▶ WHAT THE TASK ASKS: Find every line below that contains the word "objects" and copy it out.

▶ AVAILABLE DATA:
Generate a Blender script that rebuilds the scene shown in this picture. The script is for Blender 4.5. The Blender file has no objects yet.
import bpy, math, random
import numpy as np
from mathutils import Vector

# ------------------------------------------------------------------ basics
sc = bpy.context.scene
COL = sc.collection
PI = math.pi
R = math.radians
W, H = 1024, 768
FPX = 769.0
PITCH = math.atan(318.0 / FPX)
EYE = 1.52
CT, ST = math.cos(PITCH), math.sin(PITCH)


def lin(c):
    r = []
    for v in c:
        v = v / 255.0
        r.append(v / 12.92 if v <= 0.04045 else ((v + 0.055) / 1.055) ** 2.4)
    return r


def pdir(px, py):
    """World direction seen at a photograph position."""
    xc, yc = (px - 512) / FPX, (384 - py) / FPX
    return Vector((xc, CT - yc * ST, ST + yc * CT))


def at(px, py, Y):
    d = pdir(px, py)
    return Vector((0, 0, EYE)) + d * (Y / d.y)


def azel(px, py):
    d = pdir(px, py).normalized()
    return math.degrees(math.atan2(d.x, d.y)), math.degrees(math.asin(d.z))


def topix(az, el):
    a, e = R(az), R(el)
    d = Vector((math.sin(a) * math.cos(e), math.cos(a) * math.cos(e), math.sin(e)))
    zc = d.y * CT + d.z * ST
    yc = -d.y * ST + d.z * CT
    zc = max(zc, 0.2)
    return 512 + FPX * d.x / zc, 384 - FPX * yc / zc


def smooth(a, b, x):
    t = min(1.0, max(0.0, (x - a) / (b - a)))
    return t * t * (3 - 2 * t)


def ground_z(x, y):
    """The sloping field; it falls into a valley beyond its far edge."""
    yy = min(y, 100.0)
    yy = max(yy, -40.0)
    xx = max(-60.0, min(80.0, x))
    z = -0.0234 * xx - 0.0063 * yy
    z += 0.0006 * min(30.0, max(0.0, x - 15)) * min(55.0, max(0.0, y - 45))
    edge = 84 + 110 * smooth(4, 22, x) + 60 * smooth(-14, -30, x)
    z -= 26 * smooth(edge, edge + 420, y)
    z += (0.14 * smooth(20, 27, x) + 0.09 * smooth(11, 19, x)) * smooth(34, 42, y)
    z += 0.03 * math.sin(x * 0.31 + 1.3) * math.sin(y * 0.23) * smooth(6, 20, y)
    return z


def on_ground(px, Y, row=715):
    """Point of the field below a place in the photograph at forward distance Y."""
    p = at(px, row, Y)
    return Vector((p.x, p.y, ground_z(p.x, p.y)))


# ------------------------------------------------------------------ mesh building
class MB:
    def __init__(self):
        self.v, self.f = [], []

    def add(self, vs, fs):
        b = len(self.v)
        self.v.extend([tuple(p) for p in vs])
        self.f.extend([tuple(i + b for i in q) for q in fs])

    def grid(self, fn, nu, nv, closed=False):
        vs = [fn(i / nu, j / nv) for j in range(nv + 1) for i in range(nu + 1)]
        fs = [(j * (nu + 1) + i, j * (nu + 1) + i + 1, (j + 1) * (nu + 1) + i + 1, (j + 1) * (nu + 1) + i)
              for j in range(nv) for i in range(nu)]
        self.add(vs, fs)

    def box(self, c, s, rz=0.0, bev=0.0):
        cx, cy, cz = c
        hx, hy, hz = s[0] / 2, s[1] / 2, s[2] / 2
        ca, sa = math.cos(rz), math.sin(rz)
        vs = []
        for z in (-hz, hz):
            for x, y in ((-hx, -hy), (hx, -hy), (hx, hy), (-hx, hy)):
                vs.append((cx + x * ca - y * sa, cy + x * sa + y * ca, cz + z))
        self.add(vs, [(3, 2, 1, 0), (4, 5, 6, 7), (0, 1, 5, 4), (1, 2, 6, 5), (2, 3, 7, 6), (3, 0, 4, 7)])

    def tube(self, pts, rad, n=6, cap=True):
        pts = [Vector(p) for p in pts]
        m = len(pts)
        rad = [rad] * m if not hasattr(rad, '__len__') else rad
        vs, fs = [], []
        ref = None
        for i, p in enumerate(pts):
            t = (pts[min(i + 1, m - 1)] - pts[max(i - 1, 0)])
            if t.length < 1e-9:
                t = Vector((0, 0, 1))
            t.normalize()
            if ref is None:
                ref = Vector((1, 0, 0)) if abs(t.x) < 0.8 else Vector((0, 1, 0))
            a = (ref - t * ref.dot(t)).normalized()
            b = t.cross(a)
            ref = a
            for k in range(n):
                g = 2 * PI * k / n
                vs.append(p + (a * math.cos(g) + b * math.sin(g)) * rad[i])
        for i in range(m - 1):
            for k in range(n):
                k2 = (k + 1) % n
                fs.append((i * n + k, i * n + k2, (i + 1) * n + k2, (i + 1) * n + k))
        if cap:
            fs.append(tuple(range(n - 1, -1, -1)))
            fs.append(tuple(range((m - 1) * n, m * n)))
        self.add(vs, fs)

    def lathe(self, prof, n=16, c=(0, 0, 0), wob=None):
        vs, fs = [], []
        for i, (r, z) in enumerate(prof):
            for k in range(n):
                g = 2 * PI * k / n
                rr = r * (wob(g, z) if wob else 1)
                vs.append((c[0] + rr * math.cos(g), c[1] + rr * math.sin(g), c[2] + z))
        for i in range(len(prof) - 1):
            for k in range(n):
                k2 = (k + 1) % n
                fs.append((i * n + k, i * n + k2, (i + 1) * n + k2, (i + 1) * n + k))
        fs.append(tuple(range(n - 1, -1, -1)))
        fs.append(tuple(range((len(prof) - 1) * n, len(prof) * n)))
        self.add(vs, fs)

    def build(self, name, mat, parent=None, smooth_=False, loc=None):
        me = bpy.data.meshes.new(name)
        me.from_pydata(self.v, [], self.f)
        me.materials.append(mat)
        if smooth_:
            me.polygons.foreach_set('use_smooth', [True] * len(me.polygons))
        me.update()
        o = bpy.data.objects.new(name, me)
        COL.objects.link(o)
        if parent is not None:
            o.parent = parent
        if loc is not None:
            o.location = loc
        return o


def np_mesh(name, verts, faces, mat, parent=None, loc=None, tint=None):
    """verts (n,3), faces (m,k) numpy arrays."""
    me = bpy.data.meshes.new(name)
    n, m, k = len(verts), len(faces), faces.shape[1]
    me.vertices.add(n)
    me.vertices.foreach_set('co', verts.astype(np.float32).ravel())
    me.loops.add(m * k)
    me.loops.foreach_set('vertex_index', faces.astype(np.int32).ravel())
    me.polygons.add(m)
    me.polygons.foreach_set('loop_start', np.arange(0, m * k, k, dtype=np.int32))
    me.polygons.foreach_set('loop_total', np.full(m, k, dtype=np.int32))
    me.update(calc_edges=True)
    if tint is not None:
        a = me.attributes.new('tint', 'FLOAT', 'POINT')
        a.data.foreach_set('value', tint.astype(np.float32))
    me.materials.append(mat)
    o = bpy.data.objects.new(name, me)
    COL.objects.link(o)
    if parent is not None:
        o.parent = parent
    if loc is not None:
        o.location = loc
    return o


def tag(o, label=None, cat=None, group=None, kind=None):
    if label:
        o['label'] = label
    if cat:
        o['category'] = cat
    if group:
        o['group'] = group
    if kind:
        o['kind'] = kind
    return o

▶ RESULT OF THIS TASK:
Generate a Blender script that rebuilds the scene shown in this picture. The script is for Blender 4.5. The Blender file has no objects yet.
        o = bpy.data.objects.new(name, me)
        COL.objects.link(o)
    o = bpy.data.objects.new(name, me)
    COL.objects.link(o)